# THE REQUEST
Extract each line of the material that follows exactly and omit its pictures.

# SOURCE EXCERPT start

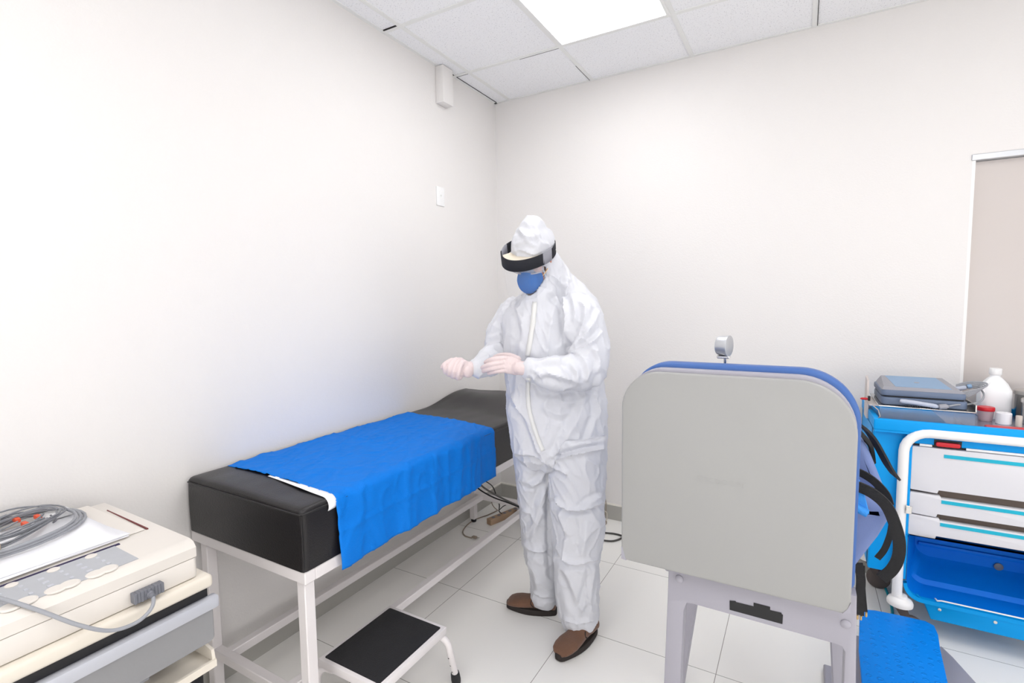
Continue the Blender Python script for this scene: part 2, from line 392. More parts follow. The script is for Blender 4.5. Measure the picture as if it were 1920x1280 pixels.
# mattress: swept cross-sections with a raised head end
def mtop(y):
    t_ = min(max((y + 0.90) / 0.36, 0), 1); t_ = t_ * t_ * (3 - 2 * t_); return 0.845 + 0.052 * t_
bm = bmesh.new(); rings = []
MX0, MX1, MY0, MY1 = 0.010, 0.640, -2.218, -0.452
NY = 90
def ring_at(y, inset, zt, zb=FZ + 0.001):
    r = 0.016; pts = []
    x0, x1 = MX0 + inset, MX1 - inset
    pts.append((x0, zb)); 
    for k in range(9): pts.append((x0 - 0.004 * math.sin(PI * k / 8), zb + (zt - r - zb) * (k + 0.5) / 9))
    for k in range(5): a = PI - k / 4 * PI / 2; pts.append((x0 + r + r * math.cos(a), zt - r + r * math.sin(a)))
    for k in range(1, 24):
        u = k / 24; pts.append((x0 + r + (x1 - x0 - 2 * r) * u, zt + 0.006 * math.sin(PI * u)))
    for k in range(5): a = PI / 2 - k / 4 * PI / 2; pts.append((x1 - r + r * math.cos(a), zt - r + r * math.sin(a)))
    for k in range(9): pts.append((x1 + 0.004 * math.sin(PI * k / 8), zt - r - (zt - r - zb) * (k + 0.5) / 9))
    pts.append((x1, zb))
    return [(x, y, z) for x, z in pts]
ylist = [(MY0, 0.014, -0.012), (MY0 + 0.002, 0.006, -0.006), (MY0 + 0.010, 0.001, -0.002)] + [(MY0 + 0.02 + (MY1 - MY0 - 0.04) * i / NY, 0, 0) for i in range(NY + 1)] + [(MY1 - 0.010, 0.001, -0.002), (MY1 - 0.002, 0.006, -0.006), (MY1, 0.014, -0.012)]
for y, ins, dz in ylist:
    zt = mtop(y) + dz
    pts = ring_at(y, ins, zt)
    out = []
    for x, yy, z in pts:
        if z > zt - 0.004 and MX0 + 0.03 < x < MX1 - 0.02:
            z += 0.0035 * noise.noise(Vector((x * 5, yy * 4, 1))) + 0.0022 * noise.noise(Vector((x * 13, yy * 9, 5)))
            if yy > -0.95: z += 0.004 * math.sin(x * 9 + yy * 20) * min(1, (yy + .95) * 4)
        out.append(bm.verts.new((x, yy, z)))
    rings.append(out)
for a, c in zip(rings, rings[1:]):
    n = len(a)
    for j in range(n): bm.faces.new((a[j], a[(j + 1) % n], c[(j + 1) % n], c[j]))
bm.faces.new(rings[0][::-1]); bm.faces.new(rings[-1])
matt = fin(bm, 'mattress', m_leather, bed, 60)
zz = -0.017
pts = [(MX0 + 0.002, y, mtop(y) + zz) for y in np.linspace(MY1 - 0.01, MY0 + 0.02, 40)] + [(MX0 + 0.012, MY0 - 0.001, mtop(MY0) + zz)] + [(x, MY0 - 0.002, mtop(MY0) + zz) for x in np.linspace(MX0 + 0.03, MX1 - 0.03, 12)] + [(MX1 - 0.008, MY0 - 0.001, mtop(MY0) + zz)] + [(MX1 + 0.001, y, mtop(y) + zz) for y in np.linspace(MY0 + 0.015, MY1 - 0.01, 50)]
tube('piping', pts, 0.0035, m_leather, matt, n=8)
tube('corner_seam', [(MX1 - 0.001, MY0 + 0.001, FZ + 0.004), (MX1 + 0.001, MY0 - 0.001, FZ + 0.09), (MX1 - 0.002, MY0 + 0.001, 0.826)], 0.0025, m_leather, matt, n=8)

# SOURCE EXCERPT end

# REPLY
Continue the Blender Python script for this scene: part 2, from line 392. More parts follow. The script is for Blender 4.5. Measure the picture as if it were 1920x1280 pixels.
# mattress: swept cross-sections with a raised head end
def mtop(y):
    t_ = min(max((y + 0.90) / 0.36, 0), 1); t_ = t_ * t_ * (3 - 2 * t_); return 0.845 + 0.052 * t_
bm = bmesh.new(); rings = []
MX0, MX1, MY0, MY1 = 0.010, 0.640, -2.218, -0.452
NY = 90
def ring_at(y, inset, zt, zb=FZ + 0.001):
    r = 0.016; pts = []
    x0, x1 = MX0 + inset, MX1 - inset
    pts.append((x0, zb)); 
    for k in range(9): pts.append((x0 - 0.004 * math.sin(PI * k / 8), zb + (zt - r - zb) * (k + 0.5) / 9))
    for k in range(5): a = PI - k / 4 * PI / 2; pts.append((x0 + r + r * math.cos(a), zt - r + r * math.sin(a)))
    for k in range(1, 24):
        u = k / 24; pts.append((x0 + r + (x1 - x0 - 2 * r) * u, zt + 0.006 * math.sin(PI * u)))
    for k in range(5): a = PI / 2 - k / 4 * PI / 2; pts.append((x1 - r + r * math.cos(a), zt - r + r * math.sin(a)))
    for k in range(9): pts.append((x1 + 0.004 * math.sin(PI * k / 8), zt - r - (zt - r - zb) * (k + 0.5) / 9))
    pts.append((x1, zb))
    return [(x, y, z) for x, z in pts]
ylist = [(MY0, 0.014, -0.012), (MY0 + 0.002, 0.006, -0.006), (MY0 + 0.010, 0.001, -0.002)] + [(MY0 + 0.02 + (MY1 - MY0 - 0.04) * i / NY, 0, 0) for i in range(NY + 1)] + [(MY1 - 0.010, 0.001, -0.002), (MY1 - 0.002, 0.006, -0.006), (MY1, 0.014, -0.012)]
for y, ins, dz in ylist:
    zt = mtop(y) + dz
    pts = ring_at(y, ins, zt)
    out = []
    for x, yy, z in pts:
        if z > zt - 0.004 and MX0 + 0.03 < x < MX1 - 0.02:
            z += 0.0035 * noise.noise(Vector((x * 5, yy * 4, 1))) + 0.0022 * noise.noise(Vector((x * 13, yy * 9, 5)))
            if yy > -0.95: z += 0.004 * math.sin(x * 9 + yy * 20) * min(1, (yy + .95) * 4)
        out.append(bm.verts.new((x, yy, z)))
    rings.append(out)
for a, c in zip(rings, rings[1:]):
    n = len(a)
    for j in range(n): bm.faces.new((a[j], a[(j + 1) % n], c[(j + 1) % n], c[j]))
bm.faces.new(rings[0][::-1]); bm.faces.new(rings[-1])
matt = fin(bm, 'mattress', m_leather, bed, 60)
zz = -0.017
pts = [(MX0 + 0.002, y, mtop(y) + zz) for y in np.linspace(MY1 - 0.01, MY0 + 0.02, 40)] + [(MX0 + 0.012, MY0 - 0.001, mtop(MY0) + zz)] + [(x, MY0 - 0.002, mtop(MY0) + zz) for x in np.linspace(MX0 + 0.03, MX1 - 0.03, 12)] + [(MX1 - 0.008, MY0 - 0.001, mtop(MY0) + zz)] + [(MX1 + 0.001, y, mtop(y) + zz) for y in np.linspace(MY0 + 0.015, MY1 - 0.01, 50)]
tube('piping', pts, 0.0035, m_leather, matt, n=8)
tube('corner_seam', [(MX1 - 0.001, MY0 + 0.001, FZ + 0.004), (MX1 + 0.001, MY0 - 0.001, FZ + 0.09), (MX1 - 0.002, MY0 + 0.001, 0.826)], 0.0025, m_leather, matt, n=8)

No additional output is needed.